The problem: Repeat each line exactly as it is written.

= = = = = = =

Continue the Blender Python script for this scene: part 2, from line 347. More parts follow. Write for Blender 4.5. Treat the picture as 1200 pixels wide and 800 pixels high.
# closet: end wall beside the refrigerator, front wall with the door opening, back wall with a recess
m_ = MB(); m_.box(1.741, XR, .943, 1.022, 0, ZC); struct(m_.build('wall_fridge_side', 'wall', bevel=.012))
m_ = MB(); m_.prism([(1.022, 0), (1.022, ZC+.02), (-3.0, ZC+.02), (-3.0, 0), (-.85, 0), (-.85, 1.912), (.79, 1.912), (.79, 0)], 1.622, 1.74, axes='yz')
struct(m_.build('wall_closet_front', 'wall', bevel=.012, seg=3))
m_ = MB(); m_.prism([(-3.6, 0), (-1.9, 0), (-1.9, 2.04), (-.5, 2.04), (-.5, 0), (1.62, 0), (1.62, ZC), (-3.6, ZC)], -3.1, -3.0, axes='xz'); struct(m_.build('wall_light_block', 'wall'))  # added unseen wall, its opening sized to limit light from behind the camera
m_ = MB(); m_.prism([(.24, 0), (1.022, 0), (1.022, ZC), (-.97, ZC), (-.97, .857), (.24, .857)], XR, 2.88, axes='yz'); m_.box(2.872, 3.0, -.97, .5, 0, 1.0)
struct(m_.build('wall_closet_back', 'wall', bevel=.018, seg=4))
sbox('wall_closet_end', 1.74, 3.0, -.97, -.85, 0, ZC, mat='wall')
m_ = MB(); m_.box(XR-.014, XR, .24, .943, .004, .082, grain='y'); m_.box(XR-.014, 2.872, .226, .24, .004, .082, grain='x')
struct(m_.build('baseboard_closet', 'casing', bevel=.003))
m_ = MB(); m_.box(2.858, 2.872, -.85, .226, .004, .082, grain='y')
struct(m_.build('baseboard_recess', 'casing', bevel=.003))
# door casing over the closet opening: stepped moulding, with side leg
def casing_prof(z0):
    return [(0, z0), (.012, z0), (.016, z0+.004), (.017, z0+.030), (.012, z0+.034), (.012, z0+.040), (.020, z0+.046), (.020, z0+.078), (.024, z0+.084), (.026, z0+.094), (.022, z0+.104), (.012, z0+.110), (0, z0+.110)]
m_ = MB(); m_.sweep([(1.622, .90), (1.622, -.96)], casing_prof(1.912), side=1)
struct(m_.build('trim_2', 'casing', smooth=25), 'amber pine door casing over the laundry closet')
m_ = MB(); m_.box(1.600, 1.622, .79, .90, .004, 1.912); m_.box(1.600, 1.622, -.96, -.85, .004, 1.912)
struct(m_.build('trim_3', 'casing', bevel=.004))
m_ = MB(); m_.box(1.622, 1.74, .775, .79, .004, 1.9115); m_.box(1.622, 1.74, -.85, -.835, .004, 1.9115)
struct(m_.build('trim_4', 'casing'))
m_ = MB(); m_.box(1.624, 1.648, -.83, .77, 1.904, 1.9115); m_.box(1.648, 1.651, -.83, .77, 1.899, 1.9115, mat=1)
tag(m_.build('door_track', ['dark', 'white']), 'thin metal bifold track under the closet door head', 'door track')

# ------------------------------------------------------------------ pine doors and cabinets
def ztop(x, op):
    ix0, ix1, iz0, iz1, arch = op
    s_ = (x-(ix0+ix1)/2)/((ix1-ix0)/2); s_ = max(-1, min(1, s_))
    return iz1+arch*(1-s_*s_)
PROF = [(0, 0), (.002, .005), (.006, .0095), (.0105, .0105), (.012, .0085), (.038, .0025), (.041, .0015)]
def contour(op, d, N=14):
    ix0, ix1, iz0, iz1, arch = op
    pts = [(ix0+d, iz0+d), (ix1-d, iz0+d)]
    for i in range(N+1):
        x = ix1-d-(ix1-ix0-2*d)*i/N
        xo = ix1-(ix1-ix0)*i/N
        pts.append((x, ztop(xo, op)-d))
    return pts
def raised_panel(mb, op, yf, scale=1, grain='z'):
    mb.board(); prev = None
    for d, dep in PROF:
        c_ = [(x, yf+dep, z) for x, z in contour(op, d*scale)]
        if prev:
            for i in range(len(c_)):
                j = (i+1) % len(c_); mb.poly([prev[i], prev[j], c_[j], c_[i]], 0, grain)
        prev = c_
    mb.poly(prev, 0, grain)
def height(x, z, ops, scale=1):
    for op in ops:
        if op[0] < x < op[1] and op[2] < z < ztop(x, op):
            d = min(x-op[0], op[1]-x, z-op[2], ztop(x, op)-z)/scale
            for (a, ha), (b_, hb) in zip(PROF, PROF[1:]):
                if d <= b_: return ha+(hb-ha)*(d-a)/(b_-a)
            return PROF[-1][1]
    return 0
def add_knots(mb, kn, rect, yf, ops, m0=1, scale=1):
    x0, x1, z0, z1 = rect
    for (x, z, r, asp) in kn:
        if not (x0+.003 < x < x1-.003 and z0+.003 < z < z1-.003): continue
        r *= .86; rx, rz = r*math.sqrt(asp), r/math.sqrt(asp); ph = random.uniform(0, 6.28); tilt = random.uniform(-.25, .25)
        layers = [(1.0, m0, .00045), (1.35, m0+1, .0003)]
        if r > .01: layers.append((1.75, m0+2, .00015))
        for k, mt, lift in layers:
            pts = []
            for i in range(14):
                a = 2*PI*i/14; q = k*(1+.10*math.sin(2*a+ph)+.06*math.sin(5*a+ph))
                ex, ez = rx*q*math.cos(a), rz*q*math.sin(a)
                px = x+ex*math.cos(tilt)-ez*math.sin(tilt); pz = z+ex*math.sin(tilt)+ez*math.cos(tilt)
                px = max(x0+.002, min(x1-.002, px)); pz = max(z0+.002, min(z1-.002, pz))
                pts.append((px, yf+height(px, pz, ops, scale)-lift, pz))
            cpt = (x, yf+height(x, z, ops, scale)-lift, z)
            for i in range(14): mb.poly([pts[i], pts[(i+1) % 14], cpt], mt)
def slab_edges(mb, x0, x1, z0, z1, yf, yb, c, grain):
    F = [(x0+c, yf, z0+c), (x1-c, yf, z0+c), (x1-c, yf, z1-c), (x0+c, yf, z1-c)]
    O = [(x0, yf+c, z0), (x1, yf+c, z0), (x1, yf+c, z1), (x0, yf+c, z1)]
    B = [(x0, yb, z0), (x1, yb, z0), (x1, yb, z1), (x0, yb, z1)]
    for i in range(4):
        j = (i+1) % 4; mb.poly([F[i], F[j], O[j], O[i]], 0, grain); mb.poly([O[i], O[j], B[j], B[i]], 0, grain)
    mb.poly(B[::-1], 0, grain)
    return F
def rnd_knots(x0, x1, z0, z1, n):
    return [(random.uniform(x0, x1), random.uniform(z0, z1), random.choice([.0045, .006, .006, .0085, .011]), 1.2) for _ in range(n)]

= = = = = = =

Output for this exercise:
Continue the Blender Python script for this scene: part 2, from line 347. More parts follow. Write for Blender 4.5. Treat the picture as 1200 pixels wide and 800 pixels high.
# closet: end wall beside the refrigerator, front wall with the door opening, back wall with a recess
m_ = MB(); m_.box(1.741, XR, .943, 1.022, 0, ZC); struct(m_.build('wall_fridge_side', 'wall', bevel=.012))
m_ = MB(); m_.prism([(1.022, 0), (1.022, ZC+.02), (-3.0, ZC+.02), (-3.0, 0), (-.85, 0), (-.85, 1.912), (.79, 1.912), (.79, 0)], 1.622, 1.74, axes='yz')
struct(m_.build('wall_closet_front', 'wall', bevel=.012, seg=3))
m_ = MB(); m_.prism([(-3.6, 0), (-1.9, 0), (-1.9, 2.04), (-.5, 2.04), (-.5, 0), (1.62, 0), (1.62, ZC), (-3.6, ZC)], -3.1, -3.0, axes='xz'); struct(m_.build('wall_light_block', 'wall'))  # added unseen wall, its opening sized to limit light from behind the camera
m_ = MB(); m_.prism([(.24, 0), (1.022, 0), (1.022, ZC), (-.97, ZC), (-.97, .857), (.24, .857)], XR, 2.88, axes='yz'); m_.box(2.872, 3.0, -.97, .5, 0, 1.0)
struct(m_.build('wall_closet_back', 'wall', bevel=.018, seg=4))
sbox('wall_closet_end', 1.74, 3.0, -.97, -.85, 0, ZC, mat='wall')
m_ = MB(); m_.box(XR-.014, XR, .24, .943, .004, .082, grain='y'); m_.box(XR-.014, 2.872, .226, .24, .004, .082, grain='x')
struct(m_.build('baseboard_closet', 'casing', bevel=.003))
m_ = MB(); m_.box(2.858, 2.872, -.85, .226, .004, .082, grain='y')
struct(m_.build('baseboard_recess', 'casing', bevel=.003))
# door casing over the closet opening: stepped moulding, with side leg
def casing_prof(z0):
    return [(0, z0), (.012, z0), (.016, z0+.004), (.017, z0+.030), (.012, z0+.034), (.012, z0+.040), (.020, z0+.046), (.020, z0+.078), (.024, z0+.084), (.026, z0+.094), (.022, z0+.104), (.012, z0+.110), (0, z0+.110)]
m_ = MB(); m_.sweep([(1.622, .90), (1.622, -.96)], casing_prof(1.912), side=1)
struct(m_.build('trim_2', 'casing', smooth=25), 'amber pine door casing over the laundry closet')
m_ = MB(); m_.box(1.600, 1.622, .79, .90, .004, 1.912); m_.box(1.600, 1.622, -.96, -.85, .004, 1.912)
struct(m_.build('trim_3', 'casing', bevel=.004))
m_ = MB(); m_.box(1.622, 1.74, .775, .79, .004, 1.9115); m_.box(1.622, 1.74, -.85, -.835, .004, 1.9115)
struct(m_.build('trim_4', 'casing'))
m_ = MB(); m_.box(1.624, 1.648, -.83, .77, 1.904, 1.9115); m_.box(1.648, 1.651, -.83, .77, 1.899, 1.9115, mat=1)
tag(m_.build('door_track', ['dark', 'white']), 'thin metal bifold track under the closet door head', 'door track')

# ------------------------------------------------------------------ pine doors and cabinets
def ztop(x, op):
    ix0, ix1, iz0, iz1, arch = op
    s_ = (x-(ix0+ix1)/2)/((ix1-ix0)/2); s_ = max(-1, min(1, s_))
    return iz1+arch*(1-s_*s_)
PROF = [(0, 0), (.002, .005), (.006, .0095), (.0105, .0105), (.012, .0085), (.038, .0025), (.041, .0015)]
def contour(op, d, N=14):
    ix0, ix1, iz0, iz1, arch = op
    pts = [(ix0+d, iz0+d), (ix1-d, iz0+d)]
    for i in range(N+1):
        x = ix1-d-(ix1-ix0-2*d)*i/N
        xo = ix1-(ix1-ix0)*i/N
        pts.append((x, ztop(xo, op)-d))
    return pts
def raised_panel(mb, op, yf, scale=1, grain='z'):
    mb.board(); prev = None
    for d, dep in PROF:
        c_ = [(x, yf+dep, z) for x, z in contour(op, d*scale)]
        if prev:
            for i in range(len(c_)):
                j = (i+1) % len(c_); mb.poly([prev[i], prev[j], c_[j], c_[i]], 0, grain)
        prev = c_
    mb.poly(prev, 0, grain)
def height(x, z, ops, scale=1):
    for op in ops:
        if op[0] < x < op[1] and op[2] < z < ztop(x, op):
            d = min(x-op[0], op[1]-x, z-op[2], ztop(x, op)-z)/scale
            for (a, ha), (b_, hb) in zip(PROF, PROF[1:]):
                if d <= b_: return ha+(hb-ha)*(d-a)/(b_-a)
            return PROF[-1][1]
    return 0
def add_knots(mb, kn, rect, yf, ops, m0=1, scale=1):
    x0, x1, z0, z1 = rect
    for (x, z, r, asp) in kn:
        if not (x0+.003 < x < x1-.003 and z0+.003 < z < z1-.003): continue
        r *= .86; rx, rz = r*math.sqrt(asp), r/math.sqrt(asp); ph = random.uniform(0, 6.28); tilt = random.uniform(-.25, .25)
        layers = [(1.0, m0, .00045), (1.35, m0+1, .0003)]
        if r > .01: layers.append((1.75, m0+2, .00015))
        for k, mt, lift in layers:
            pts = []
            for i in range(14):
                a = 2*PI*i/14; q = k*(1+.10*math.sin(2*a+ph)+.06*math.sin(5*a+ph))
                ex, ez = rx*q*math.cos(a), rz*q*math.sin(a)
                px = x+ex*math.cos(tilt)-ez*math.sin(tilt); pz = z+ex*math.sin(tilt)+ez*math.cos(tilt)
                px = max(x0+.002, min(x1-.002, px)); pz = max(z0+.002, min(z1-.002, pz))
                pts.append((px, yf+height(px, pz, ops, scale)-lift, pz))
            cpt = (x, yf+height(x, z, ops, scale)-lift, z)
            for i in range(14): mb.poly([pts[i], pts[(i+1) % 14], cpt], mt)
def slab_edges(mb, x0, x1, z0, z1, yf, yb, c, grain):
    F = [(x0+c, yf, z0+c), (x1-c, yf, z0+c), (x1-c, yf, z1-c), (x0+c, yf, z1-c)]
    O = [(x0, yf+c, z0), (x1, yf+c, z0), (x1, yf+c, z1), (x0, yf+c, z1)]
    B = [(x0, yb, z0), (x1, yb, z0), (x1, yb, z1), (x0, yb, z1)]
    for i in range(4):
        j = (i+1) % 4; mb.poly([F[i], F[j], O[j], O[i]], 0, grain); mb.poly([O[i], O[j], B[j], B[i]], 0, grain)
    mb.poly(B[::-1], 0, grain)
    return F
def rnd_knots(x0, x1, z0, z1, n):
    return [(random.uniform(x0, x1), random.uniform(z0, z1), random.choice([.0045, .006, .006, .0085, .011]), 1.2) for _ in range(n)]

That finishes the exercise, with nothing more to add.